As an English Quebecer, I would ultimately like to see Section 23(1)(a) of the Charter applied in Quebec. However, as long as the position of the French language remains vulnerable, I do not necessarily see it as an injustice that it is not applied.

French is a minority language in Canada, and is not directly comparable to English in other provinces for that reason. Certainly, French is not endangered in Quebec. But it is still somewhat vulnerable; it is still the case that Quebec francophones need to work in English unreasonably often given their numbers (over 80%). Which way that evolves will be determined in large part by the linguistic choices of immigrants and their descendants, and this is a legitimate concern for the Quebec legislature.

My contention that strong legislative measures in favour of French in Quebec are permissible even though francophones constitute a majority in the province is supported somewhat by a ruling of the UN Human Rights Committee (in Ballantyne, Davidson, McIntyre v. Canada) that, whereas francophones in Quebec are entitled to protection as a linguistic minority under Article 27 of the International Covenant on Civil and Political Rights, English-speaking Quebecers are not entitled to that protection, since they belong to the majority group within Canada.

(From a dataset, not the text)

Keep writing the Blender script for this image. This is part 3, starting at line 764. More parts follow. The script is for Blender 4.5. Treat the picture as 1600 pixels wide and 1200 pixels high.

There is a certain logic here, in that a federally-structured state is a sensible adaptation to allow a minority concentrated in one area of a country to promote its culture. It would be self-defeating to then remove the tools necessary to pursue that promotion from the the minority-controlled federal entity, simply by virtue of the fact that the (national) minority culture forms a majority within the entity's territory.

And the asymmetry between the situations of francophones outside Quebec and anglophones in Quebec bears this out.

Essentially, most of the rights of the anglophone minority in Quebec can't necessarily be characterized as human rights in a universal sense. Rather, they are the result of a specifically Canadian political process.